Immediately following the Nice attack, “Cinema en plein air” was canceled too by order of the police. Pierrette Domard, who says she has attended this free festival since its inception a quarter century ago – even sitting through the rain once to see a film’s resolution – was angry.

“During the Euro Championship, they tightened security, they should do the same for all activities,” she says. “We have to show we are not afraid, we have to show we will continue doing the same things in our lives.”

On a recent night she is first in line for a showing of the 2013 Japanese film “Like Father, Like Son.” Instead of staking a spot on the grass, as she usually does, she queues up outside the cast-iron and glass walls of the park’s Grande Halle, a 19th century slaughterhouse, waiting to get frisked. The space fits 1,038 spectators, says Thierry Heno, the coordinator for security for the park, compared to the field outside that can hold up to 22,000. On a sunny day perfect for a picnic, between 8,000 and 15,000 normally come for a film, he notes.

“People have taken it well,” Mr. Heno says. Since the canceled festival resumed on July 30, park staff say it’s been full – or almost full – each night. “It’s not a solution in that it prevents us from doing whatever we want, but it’s a solution given the times.”

Such a solution can’t apply to all. The flea market in Lille, which draws 2 million, was last closed during World War II. For this year, the city planned to up security, reducing its perimeter and setting up roadblocks. But Lille Mayor Martine Aubry, who called the decision to cancel the Braderie “heart wrenching,” said to make it safe would alter it beyond recognition. “To have sharpshooters on roofs at the market, riot police on each street corner, and helicopters and drones flying overhead would not be in the spirit of the market,” she told France24.

A sign of resilience

Dr. Gohel says that in Britain or the US, even though neither has faced the same level of threat in the past year and a half, canceling events would be an unlikelier scenario. Instead they’d rely on a “show of force.”

France has done that too, particularly during the Euro soccer championship in June and July. And many smaller events have also gone on as scheduled. Paris Plage, which sees the Seine turn into a beachfront each summer, has introduced more security measures, including barricades, new bag checks, and patrolling military. But it has been full, complete with the usually annoying perennial fights over “saving” beach chairs or long lines for ice cream providing comfort of sorts. Parc Floral’s outdoor concerts kicked off last Saturday on a spectacularly sunny day and was equally packed.

It’s a sign of resilience – and also a grimmer recognition that threats exist in any number of places, and attacks can happen where least expected. Many French also see this as temporary change in their way of life.

Mr. Heno says by next summer the “Cinema en plein air” intends to be just that – outside.

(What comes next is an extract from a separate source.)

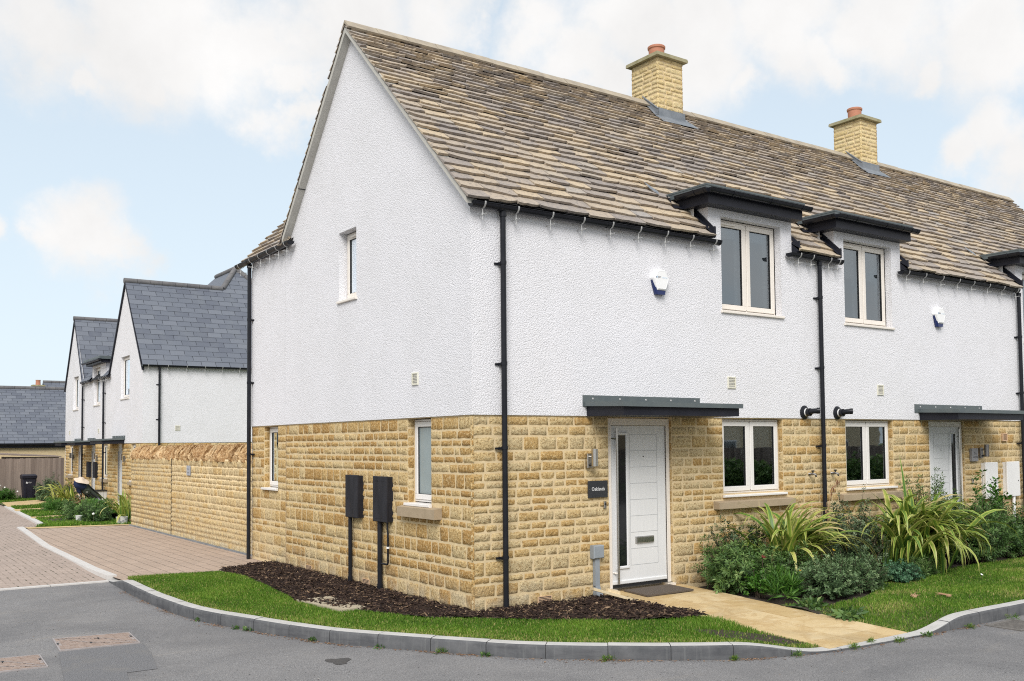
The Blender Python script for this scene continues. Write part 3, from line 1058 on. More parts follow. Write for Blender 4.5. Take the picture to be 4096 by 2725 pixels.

In the meantime, Parisians are seeing the bright side. The weather in August in Paris is not exactly predictable. Sonia Andreu, a photographer, had on two coats and a fleece scarf on what felt more like a fall evening, and looked forward to the warmth inside.

Outdoors might be more convivial, but it also draws people more interested in the ambience than the film itself. For a film buff like Ms. Domard, who averages a movie a day throughout the year, she says watching indoors relieves her of the urge to say “shhhhhh” to picnicking neighbors.

Adds Ms. Andreu: “The important thing to show is we love film, whether inside or outside, and that we will continue to love our culture, our freedom, and our peace.”